Description of the task:
Report each line of the data that includes the word "scene".

Data in this exercise:
** start **

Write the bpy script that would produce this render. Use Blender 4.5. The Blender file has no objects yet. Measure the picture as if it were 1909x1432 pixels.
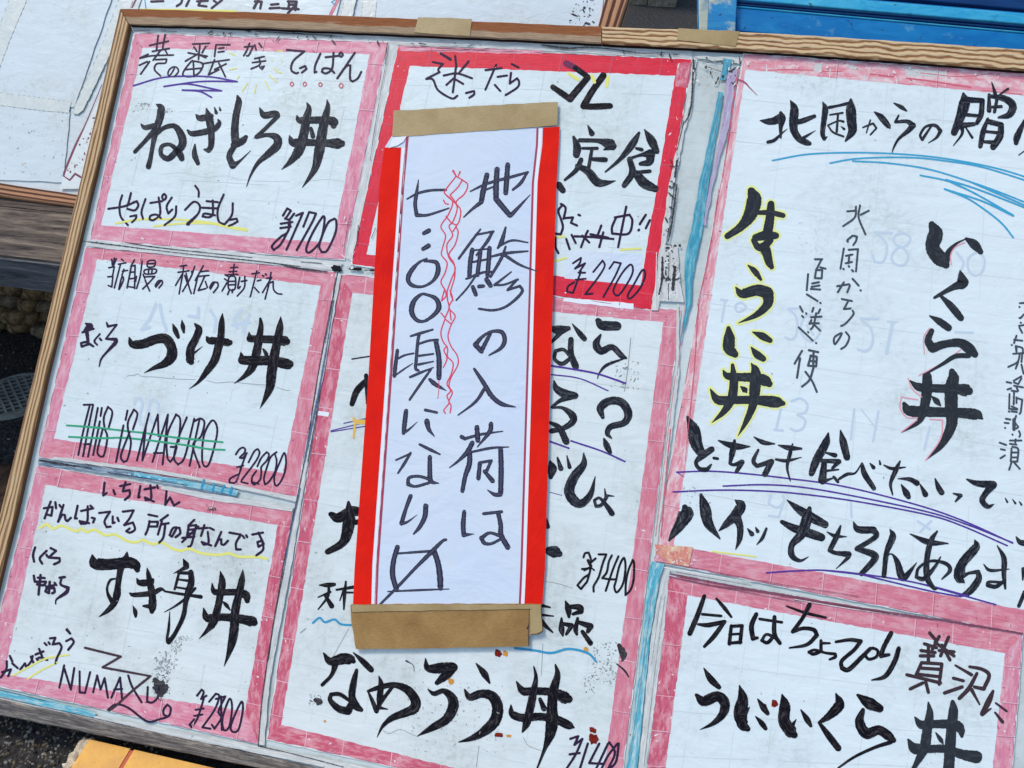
import bpy, math, random
import numpy as np
random.seed(7)
scene = bpy.context.scene
# ------------------------------------------------------------------ camera, world, sun, exposure
RES = (1909, 1432)
F = 1612.0; CX, CY = 954.5, 716.0
DIST = 0.85                                   # camera to the middle of the sign board, metres
LEAN = math.radians(48.6)                     # the board leans back from the vertical
_bx = np.array([8254, 1066, -F]); _bx /= np.linalg.norm(_bx)
_by = np.array([1688, -10634, F]); _by = _by - _bx * _by.dot(_bx); _by /= np.linalg.norm(_by)
_bz = np.cross(_bx, _by)
# rows: the board's right, up and outward directions in the world
BW = np.array([[1, 0, 0], [0, math.sin(LEAN), math.cos(LEAN)], [0, -math.cos(LEAN), math.sin(LEAN)]])
def c2b(v): return np.array([v @ _bx, v @ _by, v @ _bz])
def b2w(v): return np.asarray(v) @ BW
CAM_B = -DIST * c2b(np.array([0, 0, 1.0])); CAM_W = b2w(CAM_B)
def _ray(px, py): return c2b(np.array([(px - CX) / F, (py - CY) / F, 1.0]))
def P(px, py, h=0.0):
    """measured point of the photograph laid on the plane h metres in front of the board (board coordinates)"""
    d = _ray(px, py); return CAM_B + d * ((h - CAM_B[2]) / d[2])
def W(px, py, z):
    """measured point laid on the level plane z (world coordinates)"""
    d = b2w(_ray(px, py)); return CAM_W + d * ((z - CAM_W[2]) / d[2])
def WY(px, py, y):
    d = b2w(_ray(px, py)); return CAM_W + d * ((y - CAM_W[1]) / d[1])
from mathutils import Matrix, Vector, noise
BM = Matrix(((BW[0][0], BW[1][0], BW[2][0], 0), (BW[0][1], BW[1][1], BW[2][1], 0), (BW[0][2], BW[1][2], BW[2][2], 0), (0, 0, 0, 1)))
cd = bpy.data.cameras.new('camera'); cam = bpy.data.objects.new('camera', cd); scene.collection.objects.link(cam)
right = b2w(c2b(np.array([1, 0, 0.]))); down = b2w(c2b(np.array([0, 1., 0]))); fwd = b2w(c2b(np.array([0, 0, 1.])))
cam.matrix_world = Matrix(((right[0], -down[0], -fwd[0], CAM_W[0]), (right[1], -down[1], -fwd[1], CAM_W[1]), (right[2], -down[2], -fwd[2], CAM_W[2]), (0, 0, 0, 1)))
cd.sensor_fit = 'HORIZONTAL'; cd.sensor_width = 36.0; cd.lens = 36.0 * F / RES[0]
cd.clip_start = 0.01; cd.clip_end = 500.0
scene.camera = cam
scene.render.resolution_x = 1024; scene.render.resolution_y = 768
world = bpy.data.worlds.new('World'); scene.world = world; world.use_nodes = True
nt = world.node_tree; bg = nt.nodes['Background']
SUN_EL, SUN_AZ = math.radians(60), math.radians(285)
sky = nt.nodes.new('ShaderNodeTexSky'); sky.sky_type = 'NISHITA'; sky.sun_disc = False
sky.sun_elevation = SUN_EL; sky.sun_rotation = SUN_AZ
nt.links.new(sky.outputs[0], bg.inputs[0]); bg.inputs[1].default_value = 0.12
sl = bpy.data.lights.new('sun', 'SUN'); so = bpy.data.objects.new('sun', sl); scene.collection.objects.link(so)
sl.energy = 1.2; sl.angle = math.radians(14); sl.color = (1.0, 0.95, 0.88)
sdir = Vector((math.sin(SUN_AZ) * math.cos(SUN_EL), math.cos(SUN_AZ) * math.cos(SUN_EL), math.sin(SUN_EL)))
so.rotation_euler = sdir.to_track_quat('Z', 'Y').to_euler(); so.location = (0, -1, 3)
scene.view_settings.view_transform = 'Standard'; scene.view_settings.look = 'None'
scene.view_settings.exposure = 0.80; scene.view_settings.gamma = 1.0
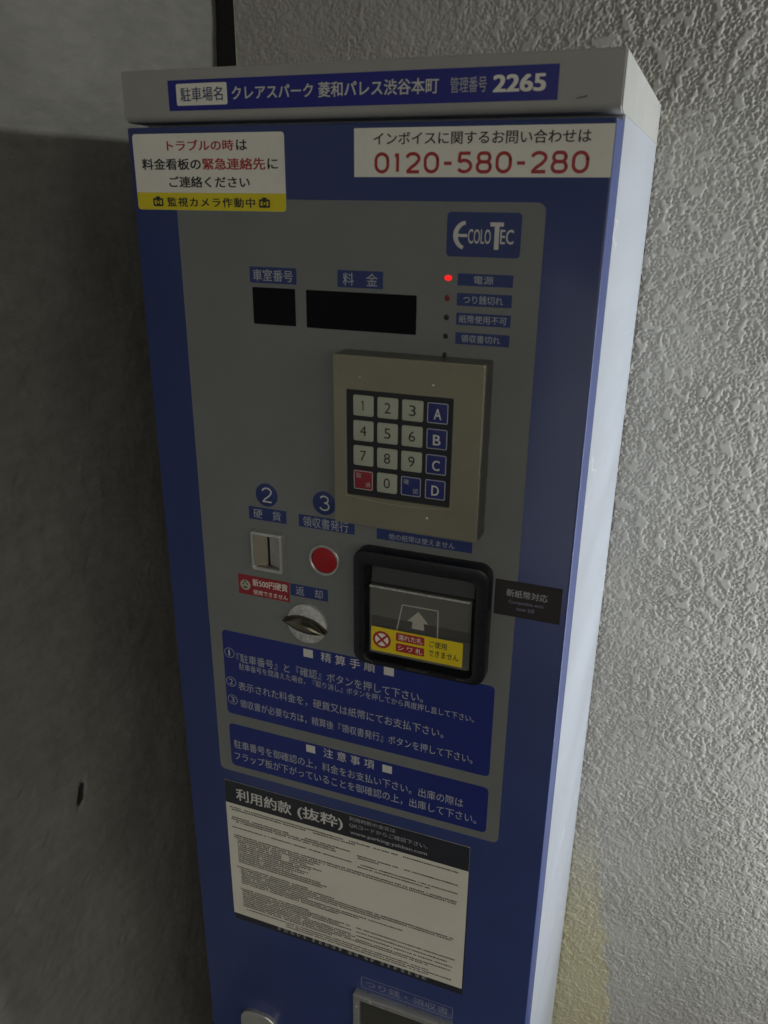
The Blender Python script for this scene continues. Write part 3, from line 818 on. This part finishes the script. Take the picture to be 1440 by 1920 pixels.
nb_ = plate('new_note_sticker', 349.6, 409.2, 1045.9, 1081.1, -.28, -.55, M['black_label'], pm, r=.4)
text('新紙幣対応', 360.2, 397.0, 1065.6, 1073.0, -.68, M['ink_soft'], nb_, bold=.004)
text('Compatible with', 362.8, 394.0, 1058.2, 1062.4, -.68, M['ink_faint'], nb_)
text('new bill', 370.5, 386, 1052.8, 1056.6, -.68, M['ink_faint'], nb_)

# instruction blocks
def square(x, z, parent):
    bm = bmesh.new(); quad(bm, x - 5.3, x + 5.3, z - 4.7, z + 4.7, PY - .26); build('square_mark', bm, M['ink_white'], parent, smooth=0)
def circled(s, cx, cz, parent):
    bm = bmesh.new()
    e = lambda r: [((cx + r * math.cos(t)) / 1000, (cz + r * math.sin(t)) / 1000) for t in (2 * math.pi * i / 28 for i in range(28))]
    loft(bm, [(e(6.1), PY - .26), (e(5.5), PY - .26)], False, False)
    build('number_ring', bm, M['ink_soft'], parent, smooth=0)
    text(s, cx - (2.3 if s != '1' else 1.5), cx + (2.3 if s != '1' else .8), cz - 3.6, cz + 3.6, PY - .26, M['ink_soft'], parent)
b1 = plate('procedure_block', 59.2, 355.8, 863.8, 968.6, PY + .02, PY - .12, M['block_blue'], pm, r=5)
square(160.6, 961.6, b1); square(248.9, 960.6, b1)
text('精 算 手 順', 174.8, 234.2, 955.6, 966.8, PY - .26, M['ink_white'], b1, bold=.0)
circled('1', 66.8, 941.6, b1)
text('『駐車番号』と『確認』ボタンを押して下さい。', 75.4, 285.2, 932.6, 943.6, PY - .26, M['ink_soft'], b1, bold=.002)
text('駐車番号を間違えた場合，『取り消し』ボタンを押してから再度押し直して下さい。', 77.6, 337.4, 923.0, 931.2, PY - .26, M['ink_soft'], b1, bold=-.002, res=2)
circled('2', 66.5, 905.3, b1)
text('表示された料金を，硬貨又は紙幣にてお支払下さい。', 75.2, 307.3, 896.6, 907.8, PY - .26, M['ink_soft'], b1, bold=.002)
circled('3', 66.9, 882.5, b1)
text('領収書が必要な方は，精算後『領収書発行』ボタンを押して下さい。', 75.9, 338.2, 874.4, 885.2, PY - .26, M['ink_soft'], b1, bold=.0)
b2 = plate('notice_block', 59.8, 356.4, 793.6, 850.2, PY + .02, PY - .12, M['block_blue'], pm, r=5)
square(160.3, 842.8, b2); square(248.4, 842.0, b2)
text('注 意 事 項', 175.4, 233.9, 837.0, 848.6, PY - .26, M['ink_white'], b2)
text('駐車番号を御確認の上，料金をお支払い下さい。出庫の際は', 64.6, 331.2, 817.6, 829.2, PY - .26, M['ink_soft'], b2, bold=.002)
text('フラップ板が下がっていることを御確認の上，出庫して下さい。', 64.3, 345.8, 801.4, 813.0, PY - .26, M['ink_soft'], b2, bold=.002)

# terms sheet, stuck over an older one
old = plate('older_sheet', 48.8, 342.4, 555.8, 700, .05, -.35, M['header_black'], pm, r=.4)
bm = bmesh.new(); xx = 108.0
while xx < 300:      # tops of a line of lettering that the newer sheet covers
    for q in range(3): quad(bm, xx + random.uniform(0, 1), xx + random.uniform(3.5, 6), 560.2 + q * 2.1, 560.9 + q * 2.1, -.45)
    vx = xx + random.uniform(.8, 4); quad(bm, vx, vx + .7, 559.6, 566, -.46)
    xx += 8.6 if random.random() > .12 else 12
ob_ = build('covered_print', bm, M['ink_soft'], old, smooth=0, normals=False)
tm = plate('terms_sheet', 47.9, 341.2, 565.4, 769.6, -.36, -.75, M['paper_white'], pm, r=.3)
bm = bmesh.new(); quad(bm, 48.0, 341.1, 737.2, 769.5, -.82); build('header_band', bm, M['header_black'], tm, smooth=0)
text('利用約款', 62.7, 134, 744.4, 761.4, -.95, M['ink_white'], tm, bold=.016)
text('(抜粋)', 141.5, 197.2, 743.0, 762.3, -.95, M['ink_white'], tm, bold=.016)
text('利用約款の全文は', 204.9, 258.8, 761.0, 766.6, -.95, M['ink_soft'], tm)
text('QRコードからご確認下さい。', 204.9, 295.2, 751.6, 758.0, -.95, M['ink_soft'], tm)
text('www.parking-yakkan.com', 205.8, 294.9, 741.4, 747.4, -.95, M['ink_soft'], tm, bold=.01)

fp = bmesh.new()
def fine_line(z, x0, x1, hgt=1.9, dense=1.0, breaks=()):
    x = x0
    while x < x1:
        if any(a <= x <= c for a, c in breaks): x += 1; continue
        if random.random() < .05: x += random.uniform(1, 2.2); continue
        w = hgt * .82; t = .6
        k = random.choice((0, 1, 2, 2))
        for i in range(2 + (k > 0)):
            zz = z + hgt * (i + random.uniform(.1, .5)) / 3
            quad(fp, x, x + w * random.uniform(.7, 1), zz, zz + t, -.84)
        xx = x + w * random.uniform(.1, .7)
        quad(fp, xx, xx + t, z, z + hgt, -.845)
        x += hgt * 1.02
L_ = fine_line
L_(730.6, 53, 67); L_(727.4, 55, 150); L_(730.6, 72, 330, breaks=((196, 204), (262, 268)))
L_(727.4, 160, 212)
L_(716, 53, 128); L_(713, 54, 186); L_(710.0, 60, 240, breaks=((188, 214),)); L_(716, 150, 205)
L_(713.2, 214, 330, 1.7, breaks=((262, 270),))
L_(701.5, 54, 330, 1.6, breaks=((150, 154), (208, 218)))
L_(697.5, 214, 300, 1.6)
for i in range(14):
    z = 689.5 - i * 3.05
    end = (330, 328, 168, 160, 150, 170, 155, 140, 152, 146, 132, 168, 176, 170)[i]
    brk = ((118, 128),) if i in (3, 4, 5) else ()
    L_(z, 56 if i in (0, 1) else 60, end, breaks=brk)
for i in range(9):
    z = 641.5 - i * 3.05
    L_(z, 57 if i == 0 else 62, (150, 185, 328, 326, 240, 150, 268, 215, 190)[i])
for i in range(10):
    z = 607.5 - i * 3.0
    L_(z, 62 if i else 60, (150, 330, 190, 322, 150, 328, 210, 326, 300, 180)[i], breaks=((205, 212),) if i % 2 else ())
for i in range(3):
    L_(576.0 - i * 3.3, 120 if i else 66, (300, 328, 300)[i], 1.5)
fo = build('fine_print', fp, M['ink_print'], tm, smooth=0, normals=False); fo['kind'] = 'stuff'

# change tray, its label, lock
bm = bmesh.new(); outline_rr(bm, 218.4, 332.4, 511.7, 529.6, 1.5, .8, -.1)
cl = build('change_label', bm, M['ink_faint'], pm, smooth=0)
text('つり銭・領収書', 224, 327, 515.3, 526.0, -.1, M['ink_faint'], cl)
bm = bmesh.new()
TO = lambda e: rr(211.0 + e, 333 - e, 415 + e, 508 - e, 2)
TI = lambda e: rr(219.0 + e, 325 - e, 423 + e, 500 - e, 1.5)
loft(bm, [(TO(0), .05), (TO(0), -8.5), (TO(1.0), -10), (TI(-1), -10), (TI(0), -9), (TI(2), -1.5)], False, True)
tray = build('change_tray', bm, M['steel'], pm)
for cx, cz in ((233, 503.8), (312, 503.8), (215.2, 488)):
    disc('screw', cx, cz, 2.0, -9.9, -11.2, M['steel'], tray, edge=.7, n=4)
bm = bmesh.new(); box(bm, .2215, .3225, -.0085, -.0070, .425, .4975)
build('tray_flap', bm, paint('smoked_tray_flap', (.06, .06, .05), .2), tray)
bm = bmesh.new()
LO = lambda e: rr(47.5 + e, 101.5 - e, 330 + e, 402.5 - e, 20)
loft(bm, [(LO(0), .05), (LO(0), -4.5), (LO(.7), -5.6), (LO(2.0), -6.0)], False, True)
lk = build('lock_plate', bm, M['steel'], pm)
ringpart('lock_ring', 72, 366, 15.5, 14.2, -5.9, -6.8, M['steel_dark'], lk)
disc('lock_cylinder', 72, 366, 11.5, -5.9, -9.5, M['steel'], lk, edge=.8)
disc('lock_rivet', 97, 389, 1.6, -5.9, -7.2, M['steel'], lk, edge=.6, n=4)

** end **

Written answer:
scene = bpy.context.scene
cd = bpy.data.cameras.new('camera'); cam = bpy.data.objects.new('camera', cd); scene.collection.objects.link(cam)
scene.camera = cam
scene.render.resolution_x = 1024; scene.render.resolution_y = 768
world = bpy.data.worlds.new('World'); scene.world = world; world.use_nodes = True
sl = bpy.data.lights.new('sun', 'SUN'); so = bpy.data.objects.new('sun', sl); scene.collection.objects.link(so)
scene.view_settings.view_transform = 'Standard'; scene.view_settings.look = 'None'
scene.view_settings.exposure = 0.80; scene.view_settings.gamma = 1.0
The Blender Python script for this scene continues. Write part 3, from line 818 on. This part finishes the script. Take the picture to be 1440 by 1920 pixels.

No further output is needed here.